A lot of the characters that I play are outsiders, in a way. They may not appear to be, but I think they are. I think Isabel Wilkerson, in Origin, is an intellectual outsider. I would say Oracene Price in King Richard was an outsider in her own marriage. I’ve always been an outsider because I was a nerd all my life, but also feeling like I didn’t belong in most places. Whether I was aware of it or not, my attraction to women disqualified me for most areas I was in. It’s possible that when I’m approaching characters, or when I’m approaching work in general, I’m approaching it thinking, “I’m an outsider here. How do I occupy the space?”
Has anyone ever challenged or questioned your sexuality?
I shared [my sexuality] with one of my friends, who is a straight woman, and it still irritates her. She’s fine with anybody else [who is queer]. But with me, I think she thinks it means there’s a way that she and I don’t connect, which scares her. It has also happened with a woman who I’ve been in a relationship with. She said, “No, you really like men. You’re just being curious with me.” And I’m like, “No, no, no.” I have found that when those things happen, it really is a reflection of that person. It’s the reflection of what they want to see in you, and what they don’t want to see in you.

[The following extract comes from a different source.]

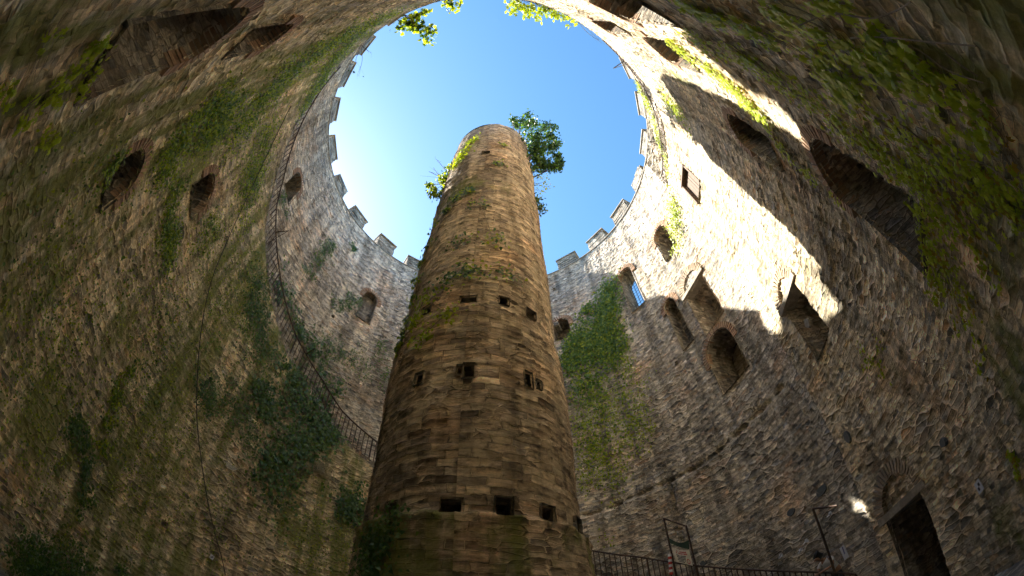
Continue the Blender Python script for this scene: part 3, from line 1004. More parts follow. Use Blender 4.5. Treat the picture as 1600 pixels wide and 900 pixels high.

Some actors have alluded that being openly queer has impacted their careers. Did you ever have any fear about being openly bisexual in Hollywood?
Not one bit. Not too much scares me. I know what my intentions are. I know that what I try to do is honor Black folks, and Black women particularly. Knowing my heart makes me unafraid. If my heart was not clear, then I would have something to be afraid of. I know I have good people who love me, who care about me, and I love them. I care about their opinions, I care about what they think of me, and I care if they feel like they are loved by me. I can’t waste too much sleep on anything else.